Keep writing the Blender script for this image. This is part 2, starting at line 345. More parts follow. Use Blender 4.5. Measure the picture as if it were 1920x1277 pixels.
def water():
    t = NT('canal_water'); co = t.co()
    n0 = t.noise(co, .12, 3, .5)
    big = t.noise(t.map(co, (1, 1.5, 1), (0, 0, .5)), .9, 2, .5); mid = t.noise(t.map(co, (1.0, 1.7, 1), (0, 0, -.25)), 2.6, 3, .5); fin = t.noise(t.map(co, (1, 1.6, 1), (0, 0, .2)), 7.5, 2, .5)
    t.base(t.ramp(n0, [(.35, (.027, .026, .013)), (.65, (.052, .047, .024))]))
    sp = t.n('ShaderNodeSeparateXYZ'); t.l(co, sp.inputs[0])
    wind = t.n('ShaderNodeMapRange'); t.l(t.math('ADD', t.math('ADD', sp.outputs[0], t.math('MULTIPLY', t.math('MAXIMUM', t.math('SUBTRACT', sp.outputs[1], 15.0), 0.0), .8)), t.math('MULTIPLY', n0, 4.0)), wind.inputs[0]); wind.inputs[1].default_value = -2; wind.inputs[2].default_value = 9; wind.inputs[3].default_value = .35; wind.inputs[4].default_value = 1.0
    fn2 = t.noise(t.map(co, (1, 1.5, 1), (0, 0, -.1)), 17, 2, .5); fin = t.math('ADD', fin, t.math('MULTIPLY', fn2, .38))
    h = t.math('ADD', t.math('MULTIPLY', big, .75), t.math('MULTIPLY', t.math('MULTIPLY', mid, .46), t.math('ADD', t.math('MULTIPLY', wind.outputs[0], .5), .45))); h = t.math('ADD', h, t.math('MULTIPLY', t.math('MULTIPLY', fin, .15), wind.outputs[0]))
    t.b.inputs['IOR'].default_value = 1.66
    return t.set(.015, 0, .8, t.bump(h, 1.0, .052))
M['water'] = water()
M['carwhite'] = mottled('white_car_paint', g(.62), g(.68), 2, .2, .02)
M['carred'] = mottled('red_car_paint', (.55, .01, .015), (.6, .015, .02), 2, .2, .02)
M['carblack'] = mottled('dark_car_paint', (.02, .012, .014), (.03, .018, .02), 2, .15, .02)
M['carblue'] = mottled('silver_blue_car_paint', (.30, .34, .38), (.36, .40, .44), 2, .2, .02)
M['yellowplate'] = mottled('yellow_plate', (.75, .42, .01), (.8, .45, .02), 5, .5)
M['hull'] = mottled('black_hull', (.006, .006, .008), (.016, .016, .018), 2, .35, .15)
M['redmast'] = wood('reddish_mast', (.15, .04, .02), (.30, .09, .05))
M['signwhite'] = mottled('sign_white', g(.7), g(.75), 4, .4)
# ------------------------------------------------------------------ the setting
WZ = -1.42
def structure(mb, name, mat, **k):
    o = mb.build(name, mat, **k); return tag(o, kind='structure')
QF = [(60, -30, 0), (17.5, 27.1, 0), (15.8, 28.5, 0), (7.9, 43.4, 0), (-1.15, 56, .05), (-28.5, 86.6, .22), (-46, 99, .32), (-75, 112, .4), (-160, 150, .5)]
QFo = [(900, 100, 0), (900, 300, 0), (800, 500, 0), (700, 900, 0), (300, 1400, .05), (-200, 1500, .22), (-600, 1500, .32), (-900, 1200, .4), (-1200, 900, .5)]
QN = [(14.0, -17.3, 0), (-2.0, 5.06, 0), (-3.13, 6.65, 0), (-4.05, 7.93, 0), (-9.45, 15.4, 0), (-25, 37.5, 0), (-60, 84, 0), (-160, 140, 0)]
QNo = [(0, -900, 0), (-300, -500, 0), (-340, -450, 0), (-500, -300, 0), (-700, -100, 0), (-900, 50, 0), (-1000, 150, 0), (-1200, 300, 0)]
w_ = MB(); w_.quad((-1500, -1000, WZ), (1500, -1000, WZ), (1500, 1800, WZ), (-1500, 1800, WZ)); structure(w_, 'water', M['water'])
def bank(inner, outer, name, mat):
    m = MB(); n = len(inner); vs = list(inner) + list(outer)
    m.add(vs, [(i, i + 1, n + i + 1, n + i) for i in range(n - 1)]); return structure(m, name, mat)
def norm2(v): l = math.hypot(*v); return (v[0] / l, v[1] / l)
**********
> Directive
Return each line of the data exactly as written above.

> Written reply
Keep writing the Blender script for this image. This is part 2, starting at line 345. More parts follow. Use Blender 4.5. Measure the picture as if it were 1920x1277 pixels.
def water():
    t = NT('canal_water'); co = t.co()
    n0 = t.noise(co, .12, 3, .5)
    big = t.noise(t.map(co, (1, 1.5, 1), (0, 0, .5)), .9, 2, .5); mid = t.noise(t.map(co, (1.0, 1.7, 1), (0, 0, -.25)), 2.6, 3, .5); fin = t.noise(t.map(co, (1, 1.6, 1), (0, 0, .2)), 7.5, 2, .5)
    t.base(t.ramp(n0, [(.35, (.027, .026, .013)), (.65, (.052, .047, .024))]))
    sp = t.n('ShaderNodeSeparateXYZ'); t.l(co, sp.inputs[0])
    wind = t.n('ShaderNodeMapRange'); t.l(t.math('ADD', t.math('ADD', sp.outputs[0], t.math('MULTIPLY', t.math('MAXIMUM', t.math('SUBTRACT', sp.outputs[1], 15.0), 0.0), .8)), t.math('MULTIPLY', n0, 4.0)), wind.inputs[0]); wind.inputs[1].default_value = -2; wind.inputs[2].default_value = 9; wind.inputs[3].default_value = .35; wind.inputs[4].default_value = 1.0
    fn2 = t.noise(t.map(co, (1, 1.5, 1), (0, 0, -.1)), 17, 2, .5); fin = t.math('ADD', fin, t.math('MULTIPLY', fn2, .38))
    h = t.math('ADD', t.math('MULTIPLY', big, .75), t.math('MULTIPLY', t.math('MULTIPLY', mid, .46), t.math('ADD', t.math('MULTIPLY', wind.outputs[0], .5), .45))); h = t.math('ADD', h, t.math('MULTIPLY', t.math('MULTIPLY', fin, .15), wind.outputs[0]))
    t.b.inputs['IOR'].default_value = 1.66
    return t.set(.015, 0, .8, t.bump(h, 1.0, .052))
M['water'] = water()
M['carwhite'] = mottled('white_car_paint', g(.62), g(.68), 2, .2, .02)
M['carred'] = mottled('red_car_paint', (.55, .01, .015), (.6, .015, .02), 2, .2, .02)
M['carblack'] = mottled('dark_car_paint', (.02, .012, .014), (.03, .018, .02), 2, .15, .02)
M['carblue'] = mottled('silver_blue_car_paint', (.30, .34, .38), (.36, .40, .44), 2, .2, .02)
M['yellowplate'] = mottled('yellow_plate', (.75, .42, .01), (.8, .45, .02), 5, .5)
M['hull'] = mottled('black_hull', (.006, .006, .008), (.016, .016, .018), 2, .35, .15)
M['redmast'] = wood('reddish_mast', (.15, .04, .02), (.30, .09, .05))
M['signwhite'] = mottled('sign_white', g(.7), g(.75), 4, .4)
# ------------------------------------------------------------------ the setting
WZ = -1.42
def structure(mb, name, mat, **k):
    o = mb.build(name, mat, **k); return tag(o, kind='structure')
QF = [(60, -30, 0), (17.5, 27.1, 0), (15.8, 28.5, 0), (7.9, 43.4, 0), (-1.15, 56, .05), (-28.5, 86.6, .22), (-46, 99, .32), (-75, 112, .4), (-160, 150, .5)]
QFo = [(900, 100, 0), (900, 300, 0), (800, 500, 0), (700, 900, 0), (300, 1400, .05), (-200, 1500, .22), (-600, 1500, .32), (-900, 1200, .4), (-1200, 900, .5)]
QN = [(14.0, -17.3, 0), (-2.0, 5.06, 0), (-3.13, 6.65, 0), (-4.05, 7.93, 0), (-9.45, 15.4, 0), (-25, 37.5, 0), (-60, 84, 0), (-160, 140, 0)]
QNo = [(0, -900, 0), (-300, -500, 0), (-340, -450, 0), (-500, -300, 0), (-700, -100, 0), (-900, 50, 0), (-1000, 150, 0), (-1200, 300, 0)]
w_ = MB(); w_.quad((-1500, -1000, WZ), (1500, -1000, WZ), (1500, 1800, WZ), (-1500, 1800, WZ)); structure(w_, 'water', M['water'])
def bank(inner, outer, name, mat):
    m = MB(); n = len(inner); vs = list(inner) + list(outer)
    m.add(vs, [(i, i + 1, n + i + 1, n + i) for i in range(n - 1)]); return structure(m, name, mat)
def norm2(v): l = math.hypot(*v); return (v[0] / l, v[1] / l)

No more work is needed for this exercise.